China Economy May Be Even Bigger Than You Think
Here is the opening of this informative article from Bloomberg:
With China set to announce its third-quarter gross domestic product report on Monday, skepticism over its economic data is arising anew.
Recall that Bill Gross has described China as "the mystery meat of emerging-market countries." Premier Li Keqiang, before taking that post, said he didn't rely on official statistics. He preferred things like rail freight and electricity use to gauge activity.
So is China about to puff up its economic report card once more?
Quite the contrary, according to one of the world's foremost emerging market investors, Mark Mobius.
"I know there's a lot of debate as to whether the numbers are true, whether it's really 7 percent, but our numbers indicate that it is at least that," the chairman of the emerging-markets group at Franklin Templeton Investments said in a recent interview with Bloomberg TV. "We think that a lot of the economy is not really being counted because China is being converted from a manufacturing-oriented economy to a service economy."
That gels with the view of Rhodium Group analysts in a September report for the Center for Strategic and International Studies.
Their 200-plus page study found China's GDP methodologies are largely in line with international practices and charges that estimates are sheer fabrications are "misinformed." Still, they acknowledged that Chinese statistics and their transparency are "sometimes shaped by political interests."
China's economy is bigger, not smaller than official data suggests, the analysts found, with the services sector the hardest to measure and real estate even more important than currently reflected.
China is not a market suitable for every investor’s temperament.

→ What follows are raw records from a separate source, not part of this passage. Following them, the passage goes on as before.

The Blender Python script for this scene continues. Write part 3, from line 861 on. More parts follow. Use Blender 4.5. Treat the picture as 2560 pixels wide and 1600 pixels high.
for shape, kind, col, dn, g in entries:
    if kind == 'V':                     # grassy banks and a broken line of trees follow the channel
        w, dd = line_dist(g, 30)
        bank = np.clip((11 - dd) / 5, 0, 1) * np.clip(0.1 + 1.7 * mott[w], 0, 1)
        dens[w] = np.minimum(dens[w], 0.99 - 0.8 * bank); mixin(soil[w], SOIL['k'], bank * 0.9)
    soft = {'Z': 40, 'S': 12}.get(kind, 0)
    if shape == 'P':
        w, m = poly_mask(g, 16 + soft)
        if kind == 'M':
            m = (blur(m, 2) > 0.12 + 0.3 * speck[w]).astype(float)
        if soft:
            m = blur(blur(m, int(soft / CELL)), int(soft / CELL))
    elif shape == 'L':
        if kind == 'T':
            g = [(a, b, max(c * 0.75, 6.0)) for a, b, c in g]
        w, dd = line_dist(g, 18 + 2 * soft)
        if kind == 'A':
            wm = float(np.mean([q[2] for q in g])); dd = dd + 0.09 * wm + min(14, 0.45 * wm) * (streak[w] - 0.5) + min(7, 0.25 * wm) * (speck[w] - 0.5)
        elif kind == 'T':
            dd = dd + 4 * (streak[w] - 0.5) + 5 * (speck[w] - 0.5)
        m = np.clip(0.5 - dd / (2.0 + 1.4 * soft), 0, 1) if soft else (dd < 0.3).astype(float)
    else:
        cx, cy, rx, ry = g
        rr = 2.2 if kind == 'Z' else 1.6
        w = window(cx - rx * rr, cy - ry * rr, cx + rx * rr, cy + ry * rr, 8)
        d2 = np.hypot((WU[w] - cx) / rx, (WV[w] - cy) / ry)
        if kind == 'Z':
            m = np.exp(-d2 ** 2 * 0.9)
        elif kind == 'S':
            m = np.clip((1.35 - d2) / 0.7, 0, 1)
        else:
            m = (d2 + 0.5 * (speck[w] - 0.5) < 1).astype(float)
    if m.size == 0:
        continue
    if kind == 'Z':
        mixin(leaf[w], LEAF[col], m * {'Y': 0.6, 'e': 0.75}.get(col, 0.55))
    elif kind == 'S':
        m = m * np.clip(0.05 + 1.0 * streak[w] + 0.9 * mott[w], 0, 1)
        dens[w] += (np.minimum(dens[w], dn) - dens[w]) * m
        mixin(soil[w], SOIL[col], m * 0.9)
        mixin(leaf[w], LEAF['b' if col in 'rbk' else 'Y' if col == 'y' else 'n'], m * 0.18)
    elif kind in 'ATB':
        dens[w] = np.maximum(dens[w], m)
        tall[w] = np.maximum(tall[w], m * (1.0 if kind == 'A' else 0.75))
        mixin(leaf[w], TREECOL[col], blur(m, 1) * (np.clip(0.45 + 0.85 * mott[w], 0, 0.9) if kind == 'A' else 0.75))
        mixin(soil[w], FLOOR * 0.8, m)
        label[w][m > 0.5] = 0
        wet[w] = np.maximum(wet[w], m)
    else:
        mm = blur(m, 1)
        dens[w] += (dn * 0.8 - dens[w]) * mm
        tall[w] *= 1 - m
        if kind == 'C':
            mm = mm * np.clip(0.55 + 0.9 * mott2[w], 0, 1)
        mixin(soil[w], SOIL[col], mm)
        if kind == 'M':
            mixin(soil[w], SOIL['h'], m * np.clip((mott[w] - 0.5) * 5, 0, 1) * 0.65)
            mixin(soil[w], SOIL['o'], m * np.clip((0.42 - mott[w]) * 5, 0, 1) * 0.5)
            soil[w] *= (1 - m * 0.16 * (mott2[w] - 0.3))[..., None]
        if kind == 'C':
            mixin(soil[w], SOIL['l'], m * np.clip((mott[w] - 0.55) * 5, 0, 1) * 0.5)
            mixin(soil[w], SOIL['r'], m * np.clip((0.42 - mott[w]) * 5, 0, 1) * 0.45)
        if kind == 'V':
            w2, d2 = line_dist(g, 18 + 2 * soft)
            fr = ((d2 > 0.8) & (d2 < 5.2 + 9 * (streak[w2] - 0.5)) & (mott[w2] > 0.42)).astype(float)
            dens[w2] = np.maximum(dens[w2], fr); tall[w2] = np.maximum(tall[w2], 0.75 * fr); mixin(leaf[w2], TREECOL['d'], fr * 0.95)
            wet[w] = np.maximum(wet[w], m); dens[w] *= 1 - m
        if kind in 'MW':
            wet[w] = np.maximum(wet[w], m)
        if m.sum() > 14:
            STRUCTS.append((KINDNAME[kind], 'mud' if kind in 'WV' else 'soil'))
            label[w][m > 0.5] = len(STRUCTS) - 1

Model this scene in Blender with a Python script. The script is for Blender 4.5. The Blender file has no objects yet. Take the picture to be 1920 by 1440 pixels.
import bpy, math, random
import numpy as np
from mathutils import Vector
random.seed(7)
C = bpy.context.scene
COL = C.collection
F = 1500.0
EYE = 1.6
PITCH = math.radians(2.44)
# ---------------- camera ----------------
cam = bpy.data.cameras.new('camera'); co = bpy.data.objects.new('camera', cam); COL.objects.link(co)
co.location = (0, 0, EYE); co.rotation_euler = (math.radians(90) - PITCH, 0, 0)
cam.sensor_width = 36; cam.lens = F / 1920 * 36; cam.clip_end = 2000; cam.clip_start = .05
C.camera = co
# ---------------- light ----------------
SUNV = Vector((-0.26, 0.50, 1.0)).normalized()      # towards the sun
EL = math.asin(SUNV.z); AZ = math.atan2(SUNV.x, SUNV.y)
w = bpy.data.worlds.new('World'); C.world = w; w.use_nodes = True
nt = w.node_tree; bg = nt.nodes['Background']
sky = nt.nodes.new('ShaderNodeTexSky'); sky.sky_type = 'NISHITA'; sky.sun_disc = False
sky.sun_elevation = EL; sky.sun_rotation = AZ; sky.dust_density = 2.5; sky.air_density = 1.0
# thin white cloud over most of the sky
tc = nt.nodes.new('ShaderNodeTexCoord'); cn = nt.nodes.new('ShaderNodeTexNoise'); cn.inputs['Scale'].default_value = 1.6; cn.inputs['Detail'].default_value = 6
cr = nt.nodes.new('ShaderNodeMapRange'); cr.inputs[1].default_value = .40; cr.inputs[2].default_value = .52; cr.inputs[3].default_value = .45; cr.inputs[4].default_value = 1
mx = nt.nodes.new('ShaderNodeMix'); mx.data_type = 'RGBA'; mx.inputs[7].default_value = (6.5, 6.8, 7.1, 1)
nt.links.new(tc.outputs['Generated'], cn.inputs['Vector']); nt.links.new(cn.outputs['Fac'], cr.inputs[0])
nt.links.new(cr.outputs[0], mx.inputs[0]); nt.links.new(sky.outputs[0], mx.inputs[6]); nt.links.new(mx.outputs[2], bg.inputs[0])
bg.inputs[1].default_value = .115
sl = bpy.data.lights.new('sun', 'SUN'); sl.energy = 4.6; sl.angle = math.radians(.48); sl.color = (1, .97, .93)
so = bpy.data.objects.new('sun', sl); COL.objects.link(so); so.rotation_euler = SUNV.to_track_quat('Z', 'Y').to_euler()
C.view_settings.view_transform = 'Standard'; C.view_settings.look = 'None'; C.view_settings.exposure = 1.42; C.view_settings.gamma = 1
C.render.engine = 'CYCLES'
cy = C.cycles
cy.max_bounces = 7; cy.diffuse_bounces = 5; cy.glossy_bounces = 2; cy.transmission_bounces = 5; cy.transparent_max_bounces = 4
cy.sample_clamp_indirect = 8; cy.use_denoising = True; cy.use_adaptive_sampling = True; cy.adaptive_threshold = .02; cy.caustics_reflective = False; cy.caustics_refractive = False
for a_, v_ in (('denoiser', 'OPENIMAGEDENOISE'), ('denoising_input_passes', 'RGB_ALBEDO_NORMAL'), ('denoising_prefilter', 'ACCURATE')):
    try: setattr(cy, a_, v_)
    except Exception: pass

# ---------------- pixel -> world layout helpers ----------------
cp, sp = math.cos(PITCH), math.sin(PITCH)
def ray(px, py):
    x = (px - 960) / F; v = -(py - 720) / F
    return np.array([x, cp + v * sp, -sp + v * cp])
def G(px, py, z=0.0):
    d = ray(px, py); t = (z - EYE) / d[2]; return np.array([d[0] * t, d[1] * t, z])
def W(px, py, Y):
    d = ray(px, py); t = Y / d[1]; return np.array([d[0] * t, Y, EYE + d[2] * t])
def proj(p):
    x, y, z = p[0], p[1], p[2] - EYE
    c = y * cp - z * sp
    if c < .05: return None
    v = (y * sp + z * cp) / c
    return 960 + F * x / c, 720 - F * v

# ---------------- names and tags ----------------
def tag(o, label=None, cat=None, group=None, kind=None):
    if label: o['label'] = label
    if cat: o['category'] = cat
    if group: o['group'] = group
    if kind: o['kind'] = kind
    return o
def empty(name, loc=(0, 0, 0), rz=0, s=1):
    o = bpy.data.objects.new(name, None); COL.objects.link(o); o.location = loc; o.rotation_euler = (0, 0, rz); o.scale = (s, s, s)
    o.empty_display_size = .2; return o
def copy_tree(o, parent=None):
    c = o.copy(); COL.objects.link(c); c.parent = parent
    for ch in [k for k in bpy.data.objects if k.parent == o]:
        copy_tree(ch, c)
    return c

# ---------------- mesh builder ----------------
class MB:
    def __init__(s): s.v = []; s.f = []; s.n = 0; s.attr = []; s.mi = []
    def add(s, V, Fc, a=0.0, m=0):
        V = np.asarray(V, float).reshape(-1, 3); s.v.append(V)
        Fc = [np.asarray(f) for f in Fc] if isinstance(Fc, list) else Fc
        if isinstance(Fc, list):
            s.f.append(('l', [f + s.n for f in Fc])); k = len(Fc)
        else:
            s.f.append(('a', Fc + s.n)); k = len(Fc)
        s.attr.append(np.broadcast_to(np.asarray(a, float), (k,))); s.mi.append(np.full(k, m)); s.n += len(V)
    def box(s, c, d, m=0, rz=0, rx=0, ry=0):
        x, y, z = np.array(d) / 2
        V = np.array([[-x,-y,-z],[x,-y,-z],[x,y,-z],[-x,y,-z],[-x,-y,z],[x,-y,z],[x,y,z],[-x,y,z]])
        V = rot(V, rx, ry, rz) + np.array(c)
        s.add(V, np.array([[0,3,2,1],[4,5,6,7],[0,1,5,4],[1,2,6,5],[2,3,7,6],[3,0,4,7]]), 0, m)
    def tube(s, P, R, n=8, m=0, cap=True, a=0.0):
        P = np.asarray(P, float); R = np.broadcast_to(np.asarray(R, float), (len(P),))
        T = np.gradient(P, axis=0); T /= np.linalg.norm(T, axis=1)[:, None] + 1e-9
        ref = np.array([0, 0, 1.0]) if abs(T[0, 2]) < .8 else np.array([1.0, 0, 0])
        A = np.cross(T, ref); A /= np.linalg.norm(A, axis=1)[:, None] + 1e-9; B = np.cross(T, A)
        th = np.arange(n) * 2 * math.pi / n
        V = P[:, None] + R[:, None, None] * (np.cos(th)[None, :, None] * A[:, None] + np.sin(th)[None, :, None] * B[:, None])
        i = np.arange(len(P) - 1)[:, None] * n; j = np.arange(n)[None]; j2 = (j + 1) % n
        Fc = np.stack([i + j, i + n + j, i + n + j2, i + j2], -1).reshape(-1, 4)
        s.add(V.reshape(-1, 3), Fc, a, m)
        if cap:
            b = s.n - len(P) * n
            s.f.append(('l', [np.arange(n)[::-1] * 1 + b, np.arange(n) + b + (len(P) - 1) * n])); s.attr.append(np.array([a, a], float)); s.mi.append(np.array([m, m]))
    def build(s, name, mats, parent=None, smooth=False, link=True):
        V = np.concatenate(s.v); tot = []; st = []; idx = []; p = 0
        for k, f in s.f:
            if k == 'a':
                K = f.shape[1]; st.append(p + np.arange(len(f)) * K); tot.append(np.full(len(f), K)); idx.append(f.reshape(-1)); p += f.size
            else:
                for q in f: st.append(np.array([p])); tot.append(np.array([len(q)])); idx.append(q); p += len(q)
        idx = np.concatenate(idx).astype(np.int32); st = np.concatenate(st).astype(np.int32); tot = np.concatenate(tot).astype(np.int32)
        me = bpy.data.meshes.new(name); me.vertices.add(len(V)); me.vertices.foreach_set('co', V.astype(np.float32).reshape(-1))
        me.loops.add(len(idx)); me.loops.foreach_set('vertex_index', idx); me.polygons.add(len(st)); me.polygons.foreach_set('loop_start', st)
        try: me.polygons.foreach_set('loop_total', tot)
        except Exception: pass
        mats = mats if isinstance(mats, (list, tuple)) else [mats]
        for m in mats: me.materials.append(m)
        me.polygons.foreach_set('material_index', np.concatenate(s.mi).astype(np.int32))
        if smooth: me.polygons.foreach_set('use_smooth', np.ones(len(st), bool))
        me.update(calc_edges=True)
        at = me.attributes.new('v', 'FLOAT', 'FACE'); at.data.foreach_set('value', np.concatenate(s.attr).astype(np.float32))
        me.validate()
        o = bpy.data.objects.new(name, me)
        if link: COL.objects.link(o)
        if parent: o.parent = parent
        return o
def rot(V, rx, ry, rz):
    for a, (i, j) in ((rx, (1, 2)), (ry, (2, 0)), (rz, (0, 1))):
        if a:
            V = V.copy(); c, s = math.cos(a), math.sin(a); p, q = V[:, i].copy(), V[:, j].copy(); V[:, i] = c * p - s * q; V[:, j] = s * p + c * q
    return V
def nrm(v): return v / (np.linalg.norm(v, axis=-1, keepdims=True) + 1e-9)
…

It can be extremely volatile, not least as command capitalism produces some impressively efficient winners but also frequently stumbles. Additionally, a superpower led by a communist government is not exactly reassuring for those of us living in democracies. Nevertheless, we also know that China’s best exports have long been its hardworking people and 1.3bn of them remain in their home country.
The dust has mostly settled following China’s ham-fisted stock market interventions which I have discussed on numerous occasions. Valuations are lower for mainland China’s A-Shares (p/e 16.85 & yield 1.83%) and Hong Kong’s HSI (p/e 9.85 & yield 3.71%) and HSCEI (p/e 7.49% & yield 3.72). The charts continue to look like recovery candidates.